Le Minotaure
Bernard Laguerre
Les exclus ne font pas de bruit. Sages, ils vivent reclus, sans jamais aller briser, la nuit, les belles voitures dans les quartiers huppés. Ils ne manifestent pas, ils ne se révoltent pas, et ne mettent nullement en cause la société dont ils sont rejetés.
Les exclus ne font pas la révolution, et leur nombre croissant ne menace ni la paix civile, ni l'ordre social, ni l'ordre politique. Nous vivons à côté d'eux sans que leur présence nous gêne, et si un mouvement de compassion nous pousse parfois à les aider, nous l'oublions vite.
Les exclus ne nous gênent pas. Ils ne nous font pas peur ; ils ne nous paraissent pas effrayants. La société, du reste, donne des signes de bonne santé et ne paraît nullement ébranlée par la croissance de cette population tranquille et malheureuse. Nos rues ne sont pas dévastées, nos magasins ne sont pas pris d'assaut, nos CRS ne répriment pas, chaque jour, des émeutes ou des marches de la faim.
Les exclus ne font pas de bruit ; l'ordre règne.
Pourquoi, alors, nous préoccupons-nous tellement d'eux ? Pourquoi notre société, qu'on décrit si facilement comme égoïste, individualiste, rétive à toute forme de solidarité et soucieuse seulement de son propre bien-être, accorde-t-elle une si grande attention au sort d'une population qui, au bout du compte, ne lui pose aucun problème majeur ?
Pourquoi l'exclusion est-elle devenue le point focal du discours politique, le centre des débats, la référence obligée des programmes alors même que, aussi regrettable que cela soit, c'est avec une relative indifférence que nous la côtoyons et que nous nous en détournons ?
Pourquoi est-ce vers les exclus, dont nous disons pourtant qu'ils sont rejetés, méprisés et oubliés, que la société tourne ses regards ?
D'une certaine façon, l'exclusion nous est chère. Dans un monde où dominent les forces centrifuges, dans une société où les liens communautaires se distendent chaque jour un peu plus, l'exclusion apparaît comme un centre d'attraction, un trou noir qui déchire et engloutit ses victimes mais qui donne sens et cohésion à l'univers alentour. La famille disparaît, la religion s'efface, les partis et les syndicats perdent progressivement leurs militants, la nation elle-même s'interroge sur son sens et sur son unité mais les exclus sont là pour qu'autour d'eux et au spectacle de leur misère, nous puissions nous réunir et nous sentir solidaires.
Les générations précédentes ont connu la guerre.

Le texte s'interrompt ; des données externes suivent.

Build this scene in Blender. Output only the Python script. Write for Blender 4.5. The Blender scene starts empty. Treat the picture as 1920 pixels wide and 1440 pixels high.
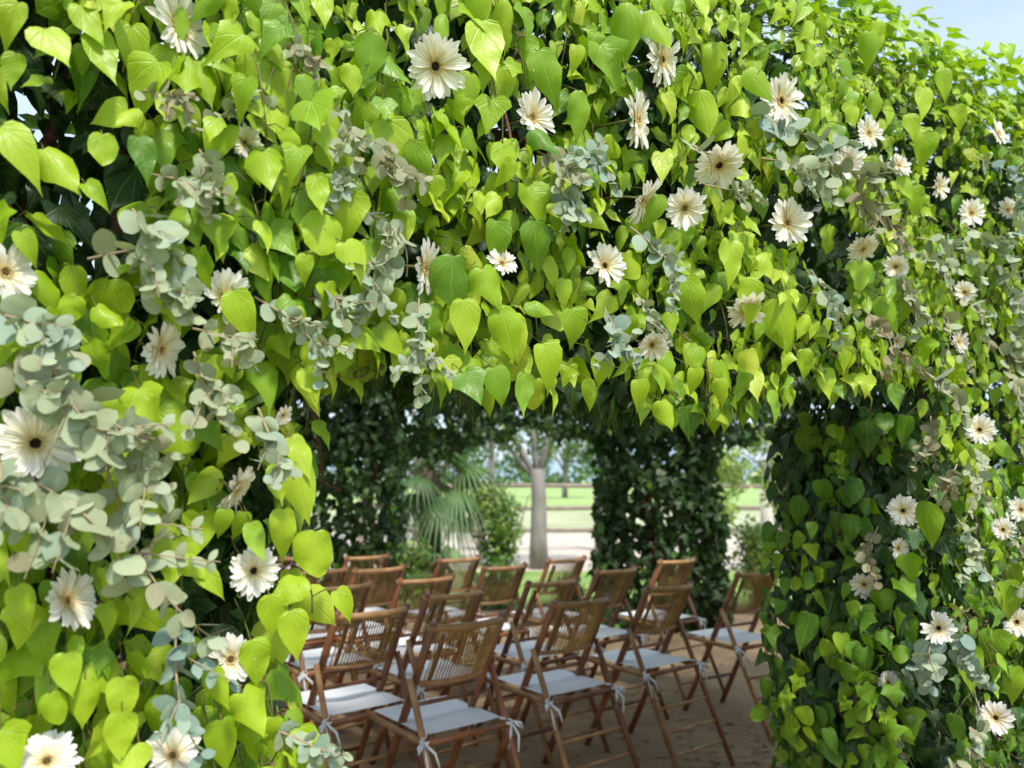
import bpy, bmesh, math, random
import numpy as np
from mathutils import Vector, Matrix
R = math.radians
rnd = random.Random(7)
rng = np.random.default_rng(7)
sc = bpy.context.scene
col = sc.collection

# ------------------------------------------------------------------ camera, world, sun, exposure
CAM_Z = 1.42
PITCH = math.atan(180 / 1450)
cd = bpy.data.cameras.new('camera'); cam = bpy.data.objects.new('camera', cd); col.objects.link(cam)
cam.location = (0, 0, CAM_Z); cam.rotation_euler = (math.pi / 2 + PITCH, 0, 0)
cd.sensor_width = 36; cd.lens = 36 * 1450 / 1920; cd.clip_start = 0.05; cd.clip_end = 3000
cd.dof.use_dof = True; cd.dof.focus_distance = 1.6; cd.dof.aperture_fstop = 3.3
sc.camera = cam

SUN_EL, SUN_AZ = R(56), R(156)          # azimuth clockwise from +Y (north)
w = bpy.data.worlds.new('World'); sc.world = w; w.use_nodes = True
nt = w.node_tree; nt.nodes.clear()
out = nt.nodes.new('ShaderNodeOutputWorld'); bg = nt.nodes.new('ShaderNodeBackground')
sky = nt.nodes.new('ShaderNodeTexSky'); sky.sky_type = 'NISHITA'; sky.sun_disc = False
sky.sun_elevation = SUN_EL; sky.sun_rotation = SUN_AZ; sky.dust_density = 2.0; sky.air_density = 1.0; sky.ozone_density = 1.5
tc = nt.nodes.new('ShaderNodeTexCoord'); mp = nt.nodes.new('ShaderNodeMapping'); mp.inputs['Scale'].default_value = (1, 1, 2.5)
nz = nt.nodes.new('ShaderNodeTexNoise'); nz.inputs['Scale'].default_value = 2.2; nz.inputs['Detail'].default_value = 6; nz.inputs['Roughness'].default_value = 0.5
rp = nt.nodes.new('ShaderNodeMapRange'); rp.inputs['From Min'].default_value = 0.30; rp.inputs['From Max'].default_value = 0.75
rp.inputs['To Min'].default_value = 0.45; rp.inputs['To Max'].default_value = 0.95
mx = nt.nodes.new('ShaderNodeMix'); mx.data_type = 'RGBA'; mx.inputs[7].default_value = (3.9, 4.6, 5.7, 1)
L = nt.links.new
L(tc.outputs['Generated'], mp.inputs['Vector']); L(mp.outputs[0], nz.inputs['Vector']); L(nz.outputs['Fac'], rp.inputs['Value'])
L(rp.outputs[0], mx.inputs[0]); L(sky.outputs[0], mx.inputs[6]); L(mx.outputs[2], bg.inputs['Color']); L(bg.outputs[0], out.inputs['Surface'])
bg.inputs['Strength'].default_value = 0.15
sl = bpy.data.lights.new('sun', 'SUN'); so = bpy.data.objects.new('sun', sl); col.objects.link(so)
sl.energy = 2.9; sl.angle = R(6); sl.color = (1.0, 0.95, 0.86)
sd = Vector((math.sin(SUN_AZ) * math.cos(SUN_EL), math.cos(SUN_AZ) * math.cos(SUN_EL), math.sin(SUN_EL)))
so.rotation_euler = sd.to_track_quat('Z', 'Y').to_euler()
sc.view_settings.view_transform = 'Standard'; sc.view_settings.look = 'None'
sc.view_settings.exposure = 0.80; sc.view_settings.gamma = 1
sc.render.engine = 'CYCLES'
sc.cycles.use_denoising = True
sc.cycles.max_bounces = 6; sc.cycles.diffuse_bounces = 4; sc.cycles.transmission_bounces = 5; sc.cycles.glossy_bounces = 2
sc.cycles.caustics_reflective = False; sc.cycles.caustics_refractive = False

# ------------------------------------------------------------------ projection helpers (real surfaces are looked up along a view ray)
CP, SP = math.cos(PITCH), math.sin(PITCH)
CAM = np.array([0, 0, CAM_Z])
C_R = np.array([1., 0, 0]); C_U = np.array([0, -SP, CP]); C_F = np.array([0, CP, SP])
def ray(u, v):
    return C_F + C_R * (u - 960) / 1450 + C_U * (720 - v) / 1450
def on_z(u, v, z):
    d = ray(u, v); t = (z - CAM_Z) / d[2]; return CAM + d * t
def at_y(u, v, y):
    d = ray(u, v); return CAM + d * (y / d[1])
def project(P):
    P = np.asarray(P, float) - CAM
    dz = P @ C_F
    return 960 + 1450 * (P @ C_R) / dz, 720 - 1450 * (P @ C_U) / dz, dz
# the front hedge wall: P = P0 + s*T - n*N  (n outward towards the visitor), z up
T = np.array([0.853, 0.522, 0]); T /= np.linalg.norm(T)
N = np.array([T[1], -T[0], 0])
P0 = np.array([0, 1.53, 0.])
def wall(s, z, n=0.0): return P0 + T * s + N * n + np.array([0, 0, z])
def hit(u, v, n=0.0):
    d = ray(u, v); o = P0 + N * n
    t = ((o - CAM) @ N) / (d @ N); return CAM + d * t
def sz(P): return (P - P0) @ T, P[2]

# ------------------------------------------------------------------ object helpers
def link(o, parent=None):
    col.objects.link(o)
    if parent is not None: o.parent = parent
    return o
def thing(name, label, cat, loc=(0, 0, 0), rz=0, group=None):
    o = bpy.data.objects.new(name, None); o.empty_display_size = 0.1
    o.location = loc; o.rotation_euler = (0, 0, rz); o['label'] = label; o['category'] = cat
    if group: o['group'] = group
    return link(o)
def mk(name, V, F, mat, parent=None, smooth=True):
    me = bpy.data.meshes.new(name)
    me.from_pydata([tuple(map(float, v)) for v in V], [], F); me.update()
    if smooth: me.polygons.foreach_set('use_smooth', [True] * len(me.polygons))
    if mat is not None: me.materials.append(mat)
    return link(bpy.data.objects.new(name, me), parent)
def struct(name, V, F, mat, smooth=False):
    o = mk(name, V, F, mat, None, smooth); o['kind'] = 'structure'; return o
class MB:
    def __init__(s): s.V = []; s.F = []
    def tube(s, pts, rad, sides=6, cap=True):
        pts = [Vector(p) for p in pts]; n = len(pts)
        if not hasattr(rad, '__len__'): rad = [rad] * n
        b = len(s.V)
        for i, p in enumerate(pts):
            t = (pts[min(i + 1, n - 1)] - pts[max(i - 1, 0)])
            if t.length < 1e-9: t = Vector((0, 0, 1))
            t.normalize(); a = Vector((0, 0, 1)) if abs(t.z) < 0.9 else Vector((1, 0, 0))
            x = t.cross(a).normalized(); y = t.cross(x)
            for k in range(sides):
                an = 2 * math.pi * k / sides
                s.V.append(p + (x * math.cos(an) + y * math.sin(an)) * rad[i])
        for i in range(n - 1):
            for k in range(sides):
                k2 = (k + 1) % sides
                s.F.append((b + i * sides + k, b + i * sides + k2, b + (i + 1) * sides + k2, b + (i + 1) * sides + k))
        if cap:
            s.F.append(tuple(b + k for k in range(sides))[::-1]); s.F.append(tuple(b + (n - 1) * sides + k for k in range(sides)))
        return s
    def box(s, x0, x1, y0, y1, z0, z1):
        b = len(s.V)
        s.V += [Vector(p) for p in ((x0, y0, z0), (x1, y0, z0), (x1, y1, z0), (x0, y1, z0), (x0, y0, z1), (x1, y0, z1), (x1, y1, z1), (x0, y1, z1))]
        s.F += [tuple(b + i for i in f) for f in ((3, 2, 1, 0), (4, 5, 6, 7), (0, 1, 5, 4), (1, 2, 6, 5), (2, 3, 7, 6), (3, 0, 4, 7))]
        return s
    def build(s, name, mat, parent=None, smooth=True): return mk(name, s.V, s.F, mat, parent, smooth)

# ------------------------------------------------------------------ materials
def newmat(name):
    m = bpy.data.materials.new(name); m.use_nodes = True; t = m.node_tree; t.nodes.clear(); return m, t
def nd(t, kind, **kw):
    n = t.nodes.new(kind)
    for k, v in kw.items():
        if k.startswith('i_'): n.inputs[k[2:].replace('_', ' ')].default_value = v
        else: setattr(n, k, v)
    return n
def math_(t, op, a, b=None, clamp=False):
    n = t.nodes.new('ShaderNodeMath'); n.operation = op; n.use_clamp = clamp
    for i, x in enumerate((a, b)):
        if x is None: continue
        if isinstance(x, (int, float)): n.inputs[i].default_value = x
        else: t.links.new(x, n.inputs[i])
    return n.outputs[0]
def ramp(t, fac, stops):
    n = t.nodes.new('ShaderNodeValToRGB'); e = n.color_ramp.elements
    while len(e) < len(stops): e.new(0.5)
    for el, (p, c) in zip(e, stops): el.position = p; el.color = (*c, 1)
    t.links.new(fac, n.inputs[0]); return n.outputs[0]
def mixc(t, fac, a, b, mode='MIX'):
    n = t.nodes.new('ShaderNodeMix'); n.data_type = 'RGBA'; n.blend_type = mode
    for i, x in ((0, fac), (6, a), (7, b)):
        if isinstance(x, (int, float)): n.inputs[i].default_value = x
        elif isinstance(x, tuple): n.inputs[i].default_value = (*x, 1)
        else: t.links.new(x, n.inputs[i])
    return n.outputs[2]
def get_tint(t):
    a = nd(t, 'ShaderNodeAttribute', attribute_type='GEOMETRY', attribute_name='tint')
    b = nd(t, 'ShaderNodeAttribute', attribute_type='OBJECT', attribute_name='tint')
    return math_(t, 'ADD', a.outputs['Fac'], b.outputs['Fac'], True)
def leaf_material(name, stops, veins=True, rough=0.42, spec=0.45, trans=0.3, vein_col=(0.50, 0.68, 0.12), vein_amt=0.42, bump=0.45, spots=True, tcol=(1.15, 1.25, 0.55)):
    m, t = newmat(name); Lk = t.links.new
    tint = get_tint(t)
    lc = nd(t, 'ShaderNodeAttribute', attribute_type='GEOMETRY', attribute_name='lc').outputs['Vector']
    geo = nd(t, 'ShaderNodeNewGeometry')
    n1 = nd(t, 'ShaderNodeTexNoise', i_Scale=9.0, i_Detail=3.0); Lk(geo.outputs['Position'], n1.inputs['Vector'])
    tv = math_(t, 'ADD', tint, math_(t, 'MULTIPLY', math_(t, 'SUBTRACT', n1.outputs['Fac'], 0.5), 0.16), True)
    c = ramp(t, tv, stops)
    n2 = nd(t, 'ShaderNodeTexNoise', i_Scale=55.0, i_Detail=4.0); Lk(geo.outputs['Position'], n2.inputs['Vector'])
    c = mixc(t, math_(t, 'MULTIPLY', n2.outputs['Fac'], 0.35), c, mixc(t, 0.5, c, (0.25, 0.33, 0.03)))
    spl = nd(t, 'ShaderNodeSeparateXYZ'); Lk(lc, spl.inputs[0])
    nl = nd(t, 'ShaderNodeTexNoise', i_Scale=22.0, i_Detail=5.0, i_Roughness=0.65); Lk(geo.outputs['Position'], nl.inputs['Vector'])
    base_f = math_(t, 'MULTIPLY', math_(t, 'SUBTRACT', 1.0, spl.outputs[1]), math_(t, 'MULTIPLY', nl.outputs['Fac'], 0.45), True)
    c = mixc(t, base_f, c, mixc(t, 1.0, c, (0.62, 0.80, 0.75), 'MULTIPLY'))
    nb_ = nd(t, 'ShaderNodeTexNoise', i_Scale=70.0, i_Detail=3.0); Lk(geo.outputs['Position'], nb_.inputs['Vector'])
    c = mixc(t, math_(t, 'MULTIPLY', math_(t, 'GREATER_THAN', nb_.outputs['Fac'], 0.73), 0.7), c, (0.20, 0.13, 0.05))
    h = None
    if veins:
        sp = nd(t, 'ShaderNodeSeparateXYZ'); Lk(lc, sp.inputs[0])
        ax = math_(t, 'ABSOLUTE', sp.outputs[0]); y = sp.outputs[1]
        dmin = ax
        for th in (24, 47, 80):
            ct, st = math.cos(R(th)), math.sin(R(th))
            d = math_(t, 'ABSOLUTE', math_(t, 'SUBTRACT', math_(t, 'MULTIPLY', ax, ct), math_(t, 'MULTIPLY', y, st)))
            d = math_(t, 'ADD', d, 0.006)
            dmin = math_(t, 'MINIMUM', dmin, d)
        mr = nd(t, 'ShaderNodeMapRange', interpolation_type='SMOOTHSTEP'); Lk(dmin, mr.inputs['Value'])
        mr.inputs['From Min'].default_value = 0.004; mr.inputs['From Max'].default_value = 0.024; mr.inputs['To Min'].default_value = 1; mr.inputs['To Max'].default_value = 0
        vm = mr.outputs[0]
        # side veins running up from the midrib
        q = math_(t, 'FRACT', math_(t, 'MULTIPLY', math_(t, 'SUBTRACT', y, math_(t, 'MULTIPLY', ax, 0.75)), 7.5))
        q = math_(t, 'ABSOLUTE', math_(t, 'SUBTRACT', q, 0.5))
        mr2 = nd(t, 'ShaderNodeMapRange', interpolation_type='SMOOTHSTEP'); Lk(q, mr2.inputs['Value'])
        mr2.inputs['From Min'].default_value = 0.0; mr2.inputs['From Max'].default_value = 0.09; mr2.inputs['To Min'].default_value = 1; mr2.inputs['To Max'].default_value = 0
        sv = math_(t, 'MULTIPLY', mr2.outputs[0], 0.38)
        va = math_(t, 'MAXIMUM', vm, sv)
        c = mixc(t, math_(t, 'MULTIPLY', va, vein_amt), c, mixc(t, 0.5, c, vein_col))
        h = math_(t, 'ADD', math_(t, 'MULTIPLY', va, -0.7), math_(t, 'MULTIPLY', n2.outputs['Fac'], 0.8))
    if spots:
        n3 = nd(t, 'ShaderNodeTexNoise', i_Scale=300.0, i_Detail=2.0); Lk(geo.outputs['Position'], n3.inputs['Vector'])
        sf = math_(t, 'MULTIPLY', math_(t, 'GREATER_THAN', n3.outputs['Fac'], 0.54), math_(t, 'GREATER_THAN', tint, 0.955))
        c = mixc(t, math_(t, 'MULTIPLY', sf, 0.8), c, (0.13, 0.24, 0.02))
    bs = nd(t, 'ShaderNodeBsdfPrincipled', i_Roughness=rough); bs.inputs['Specular IOR Level'].default_value = spec
    Lk(c, bs.inputs['Base Color'])
    if h is not None:
        bp = nd(t, 'ShaderNodeBump', i_Strength=bump, i_Distance=0.0022); Lk(h, bp.inputs['Height']); Lk(bp.outputs[0], bs.inputs['Normal'])
    tr = nd(t, 'ShaderNodeBsdfTranslucent'); Lk(mixc(t, 1.0, c, tcol, 'MULTIPLY'), tr.inputs['Color'])
    ms = nd(t, 'ShaderNodeMixShader'); ms.inputs[0].default_value = trans
    Lk(bs.outputs[0], ms.inputs[1]); Lk(tr.outputs[0], ms.inputs[2])
    o = nd(t, 'ShaderNodeOutputMaterial'); Lk(ms.outputs[0], o.inputs['Surface'])
    return m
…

Dans le massacre collectif, dans laboucherie immonde et le sacrifice de centaines de milliers de vies, elles ont fondé et refondé, de vingt ans en vingt ans, un lien national fait de chair et de sang. Nous savions, alors, ce qui nous réunissait : une terre abreuvée de larmes et pour la défense de laquelle nos pères, nos frères, nos fils étaient partis sans espoir de retour. La guerre avait tué Jaurès, elle avait, un soir d'été, brisé le rêve d'un monde où les peuples se donneraient la main, et brusquement rendu force à une cohésion nationale que la démocratie et la révolution industrielle avaient lentement grignotée.